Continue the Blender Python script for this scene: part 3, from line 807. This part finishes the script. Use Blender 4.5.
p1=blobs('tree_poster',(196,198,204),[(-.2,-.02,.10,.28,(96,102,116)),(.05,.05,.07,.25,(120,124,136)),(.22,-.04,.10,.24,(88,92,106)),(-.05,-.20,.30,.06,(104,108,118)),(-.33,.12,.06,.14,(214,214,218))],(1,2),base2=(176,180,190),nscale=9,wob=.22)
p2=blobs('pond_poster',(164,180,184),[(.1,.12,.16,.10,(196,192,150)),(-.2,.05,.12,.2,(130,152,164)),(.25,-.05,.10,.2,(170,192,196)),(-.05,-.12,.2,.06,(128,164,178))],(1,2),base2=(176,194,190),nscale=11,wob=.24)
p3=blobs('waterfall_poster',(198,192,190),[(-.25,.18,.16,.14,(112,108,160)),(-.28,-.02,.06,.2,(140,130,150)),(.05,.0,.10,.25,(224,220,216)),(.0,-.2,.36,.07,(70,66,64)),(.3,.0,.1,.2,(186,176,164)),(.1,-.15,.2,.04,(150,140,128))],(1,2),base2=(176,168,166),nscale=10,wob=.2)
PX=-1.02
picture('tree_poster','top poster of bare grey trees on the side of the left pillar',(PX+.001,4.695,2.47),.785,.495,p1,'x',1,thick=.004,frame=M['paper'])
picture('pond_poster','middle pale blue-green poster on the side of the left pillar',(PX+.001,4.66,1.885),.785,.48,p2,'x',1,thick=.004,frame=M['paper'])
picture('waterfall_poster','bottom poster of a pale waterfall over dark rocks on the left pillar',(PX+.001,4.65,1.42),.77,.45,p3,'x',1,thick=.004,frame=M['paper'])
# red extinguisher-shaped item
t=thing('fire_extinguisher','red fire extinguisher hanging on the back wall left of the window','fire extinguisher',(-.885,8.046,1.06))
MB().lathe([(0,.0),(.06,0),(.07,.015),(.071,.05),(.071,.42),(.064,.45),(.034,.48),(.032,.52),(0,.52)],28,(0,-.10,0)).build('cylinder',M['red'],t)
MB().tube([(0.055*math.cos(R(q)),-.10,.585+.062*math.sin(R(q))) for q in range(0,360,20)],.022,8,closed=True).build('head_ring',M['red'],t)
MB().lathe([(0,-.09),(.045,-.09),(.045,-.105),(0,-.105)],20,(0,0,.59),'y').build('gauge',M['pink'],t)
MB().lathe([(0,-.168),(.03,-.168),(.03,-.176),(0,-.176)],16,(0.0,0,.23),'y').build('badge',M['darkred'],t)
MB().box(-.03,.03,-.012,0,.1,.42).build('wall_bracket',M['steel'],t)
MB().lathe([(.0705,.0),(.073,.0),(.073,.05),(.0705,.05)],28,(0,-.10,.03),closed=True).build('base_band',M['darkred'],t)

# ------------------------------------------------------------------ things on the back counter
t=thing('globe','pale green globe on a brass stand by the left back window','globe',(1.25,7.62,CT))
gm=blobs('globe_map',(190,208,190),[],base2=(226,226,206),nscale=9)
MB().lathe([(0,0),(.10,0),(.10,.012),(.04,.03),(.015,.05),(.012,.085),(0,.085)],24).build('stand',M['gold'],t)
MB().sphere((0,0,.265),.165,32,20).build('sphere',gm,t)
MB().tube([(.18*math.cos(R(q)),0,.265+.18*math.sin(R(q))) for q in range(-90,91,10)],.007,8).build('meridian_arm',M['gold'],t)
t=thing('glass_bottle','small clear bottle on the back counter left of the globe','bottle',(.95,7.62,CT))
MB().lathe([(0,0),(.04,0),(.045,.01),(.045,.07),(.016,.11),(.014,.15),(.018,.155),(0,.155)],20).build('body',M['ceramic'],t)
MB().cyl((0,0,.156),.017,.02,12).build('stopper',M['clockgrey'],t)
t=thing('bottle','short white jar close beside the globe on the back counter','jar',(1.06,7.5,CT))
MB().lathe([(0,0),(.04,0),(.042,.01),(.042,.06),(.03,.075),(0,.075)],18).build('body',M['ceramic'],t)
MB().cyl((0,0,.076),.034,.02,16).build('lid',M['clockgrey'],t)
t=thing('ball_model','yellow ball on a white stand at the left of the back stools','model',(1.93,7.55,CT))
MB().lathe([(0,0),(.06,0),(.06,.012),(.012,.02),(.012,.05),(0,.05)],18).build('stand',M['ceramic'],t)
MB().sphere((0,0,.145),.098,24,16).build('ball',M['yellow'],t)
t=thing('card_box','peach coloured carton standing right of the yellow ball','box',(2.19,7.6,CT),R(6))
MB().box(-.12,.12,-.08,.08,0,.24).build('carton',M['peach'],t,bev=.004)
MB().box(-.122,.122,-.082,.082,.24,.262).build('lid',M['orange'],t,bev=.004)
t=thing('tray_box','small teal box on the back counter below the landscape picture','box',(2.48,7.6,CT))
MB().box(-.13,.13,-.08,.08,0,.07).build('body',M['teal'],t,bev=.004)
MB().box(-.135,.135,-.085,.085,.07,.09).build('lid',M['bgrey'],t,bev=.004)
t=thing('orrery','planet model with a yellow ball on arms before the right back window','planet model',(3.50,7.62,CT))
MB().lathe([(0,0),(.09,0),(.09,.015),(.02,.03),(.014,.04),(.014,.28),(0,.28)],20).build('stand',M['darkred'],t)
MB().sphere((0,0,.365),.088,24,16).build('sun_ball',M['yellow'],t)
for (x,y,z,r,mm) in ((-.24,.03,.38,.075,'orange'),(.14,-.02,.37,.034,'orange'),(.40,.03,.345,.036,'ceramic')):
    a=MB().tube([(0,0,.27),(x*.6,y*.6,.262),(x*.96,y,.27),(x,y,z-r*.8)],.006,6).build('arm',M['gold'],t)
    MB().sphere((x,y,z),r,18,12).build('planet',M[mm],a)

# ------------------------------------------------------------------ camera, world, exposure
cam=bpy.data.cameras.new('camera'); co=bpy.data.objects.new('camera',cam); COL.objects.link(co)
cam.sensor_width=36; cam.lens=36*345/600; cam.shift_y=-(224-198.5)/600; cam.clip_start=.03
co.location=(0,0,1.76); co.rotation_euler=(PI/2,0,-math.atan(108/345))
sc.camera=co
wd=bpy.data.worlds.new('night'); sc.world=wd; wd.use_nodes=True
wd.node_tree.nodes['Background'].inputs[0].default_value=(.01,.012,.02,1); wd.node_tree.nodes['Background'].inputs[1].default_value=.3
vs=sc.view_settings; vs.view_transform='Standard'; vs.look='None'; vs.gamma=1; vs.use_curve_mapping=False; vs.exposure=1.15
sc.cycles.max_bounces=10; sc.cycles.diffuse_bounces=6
-------
PROBLEM DETAILS:
Extract the complete data, matching each line exactly.

SOLUTION:
Continue the Blender Python script for this scene: part 3, from line 807. This part finishes the script. Use Blender 4.5.
p1=blobs('tree_poster',(196,198,204),[(-.2,-.02,.10,.28,(96,102,116)),(.05,.05,.07,.25,(120,124,136)),(.22,-.04,.10,.24,(88,92,106)),(-.05,-.20,.30,.06,(104,108,118)),(-.33,.12,.06,.14,(214,214,218))],(1,2),base2=(176,180,190),nscale=9,wob=.22)
p2=blobs('pond_poster',(164,180,184),[(.1,.12,.16,.10,(196,192,150)),(-.2,.05,.12,.2,(130,152,164)),(.25,-.05,.10,.2,(170,192,196)),(-.05,-.12,.2,.06,(128,164,178))],(1,2),base2=(176,194,190),nscale=11,wob=.24)
p3=blobs('waterfall_poster',(198,192,190),[(-.25,.18,.16,.14,(112,108,160)),(-.28,-.02,.06,.2,(140,130,150)),(.05,.0,.10,.25,(224,220,216)),(.0,-.2,.36,.07,(70,66,64)),(.3,.0,.1,.2,(186,176,164)),(.1,-.15,.2,.04,(150,140,128))],(1,2),base2=(176,168,166),nscale=10,wob=.2)
PX=-1.02
picture('tree_poster','top poster of bare grey trees on the side of the left pillar',(PX+.001,4.695,2.47),.785,.495,p1,'x',1,thick=.004,frame=M['paper'])
picture('pond_poster','middle pale blue-green poster on the side of the left pillar',(PX+.001,4.66,1.885),.785,.48,p2,'x',1,thick=.004,frame=M['paper'])
picture('waterfall_poster','bottom poster of a pale waterfall over dark rocks on the left pillar',(PX+.001,4.65,1.42),.77,.45,p3,'x',1,thick=.004,frame=M['paper'])
# red extinguisher-shaped item
t=thing('fire_extinguisher','red fire extinguisher hanging on the back wall left of the window','fire extinguisher',(-.885,8.046,1.06))
MB().lathe([(0,.0),(.06,0),(.07,.015),(.071,.05),(.071,.42),(.064,.45),(.034,.48),(.032,.52),(0,.52)],28,(0,-.10,0)).build('cylinder',M['red'],t)
MB().tube([(0.055*math.cos(R(q)),-.10,.585+.062*math.sin(R(q))) for q in range(0,360,20)],.022,8,closed=True).build('head_ring',M['red'],t)
MB().lathe([(0,-.09),(.045,-.09),(.045,-.105),(0,-.105)],20,(0,0,.59),'y').build('gauge',M['pink'],t)
MB().lathe([(0,-.168),(.03,-.168),(.03,-.176),(0,-.176)],16,(0.0,0,.23),'y').build('badge',M['darkred'],t)
MB().box(-.03,.03,-.012,0,.1,.42).build('wall_bracket',M['steel'],t)
MB().lathe([(.0705,.0),(.073,.0),(.073,.05),(.0705,.05)],28,(0,-.10,.03),closed=True).build('base_band',M['darkred'],t)

# ------------------------------------------------------------------ things on the back counter
t=thing('globe','pale green globe on a brass stand by the left back window','globe',(1.25,7.62,CT))
gm=blobs('globe_map',(190,208,190),[],base2=(226,226,206),nscale=9)
MB().lathe([(0,0),(.10,0),(.10,.012),(.04,.03),(.015,.05),(.012,.085),(0,.085)],24).build('stand',M['gold'],t)
MB().sphere((0,0,.265),.165,32,20).build('sphere',gm,t)
MB().tube([(.18*math.cos(R(q)),0,.265+.18*math.sin(R(q))) for q in range(-90,91,10)],.007,8).build('meridian_arm',M['gold'],t)
t=thing('glass_bottle','small clear bottle on the back counter left of the globe','bottle',(.95,7.62,CT))
MB().lathe([(0,0),(.04,0),(.045,.01),(.045,.07),(.016,.11),(.014,.15),(.018,.155),(0,.155)],20).build('body',M['ceramic'],t)
MB().cyl((0,0,.156),.017,.02,12).build('stopper',M['clockgrey'],t)
t=thing('bottle','short white jar close beside the globe on the back counter','jar',(1.06,7.5,CT))
MB().lathe([(0,0),(.04,0),(.042,.01),(.042,.06),(.03,.075),(0,.075)],18).build('body',M['ceramic'],t)
MB().cyl((0,0,.076),.034,.02,16).build('lid',M['clockgrey'],t)
t=thing('ball_model','yellow ball on a white stand at the left of the back stools','model',(1.93,7.55,CT))
MB().lathe([(0,0),(.06,0),(.06,.012),(.012,.02),(.012,.05),(0,.05)],18).build('stand',M['ceramic'],t)
MB().sphere((0,0,.145),.098,24,16).build('ball',M['yellow'],t)
t=thing('card_box','peach coloured carton standing right of the yellow ball','box',(2.19,7.6,CT),R(6))
MB().box(-.12,.12,-.08,.08,0,.24).build('carton',M['peach'],t,bev=.004)
MB().box(-.122,.122,-.082,.082,.24,.262).build('lid',M['orange'],t,bev=.004)
t=thing('tray_box','small teal box on the back counter below the landscape picture','box',(2.48,7.6,CT))
MB().box(-.13,.13,-.08,.08,0,.07).build('body',M['teal'],t,bev=.004)
MB().box(-.135,.135,-.085,.085,.07,.09).build('lid',M['bgrey'],t,bev=.004)
t=thing('orrery','planet model with a yellow ball on arms before the right back window','planet model',(3.50,7.62,CT))
MB().lathe([(0,0),(.09,0),(.09,.015),(.02,.03),(.014,.04),(.014,.28),(0,.28)],20).build('stand',M['darkred'],t)
MB().sphere((0,0,.365),.088,24,16).build('sun_ball',M['yellow'],t)
for (x,y,z,r,mm) in ((-.24,.03,.38,.075,'orange'),(.14,-.02,.37,.034,'orange'),(.40,.03,.345,.036,'ceramic')):
    a=MB().tube([(0,0,.27),(x*.6,y*.6,.262),(x*.96,y,.27),(x,y,z-r*.8)],.006,6).build('arm',M['gold'],t)
    MB().sphere((x,y,z),r,18,12).build('planet',M[mm],a)

# ------------------------------------------------------------------ camera, world, exposure
cam=bpy.data.cameras.new('camera'); co=bpy.data.objects.new('camera',cam); COL.objects.link(co)
cam.sensor_width=36; cam.lens=36*345/600; cam.shift_y=-(224-198.5)/600; cam.clip_start=.03
co.location=(0,0,1.76); co.rotation_euler=(PI/2,0,-math.atan(108/345))
sc.camera=co
wd=bpy.data.worlds.new('night'); sc.world=wd; wd.use_nodes=True
wd.node_tree.nodes['Background'].inputs[0].default_value=(.01,.012,.02,1); wd.node_tree.nodes['Background'].inputs[1].default_value=.3
vs=sc.view_settings; vs.view_transform='Standard'; vs.look='None'; vs.gamma=1; vs.use_curve_mapping=False; vs.exposure=1.15
sc.cycles.max_bounces=10; sc.cycles.diffuse_bounces=6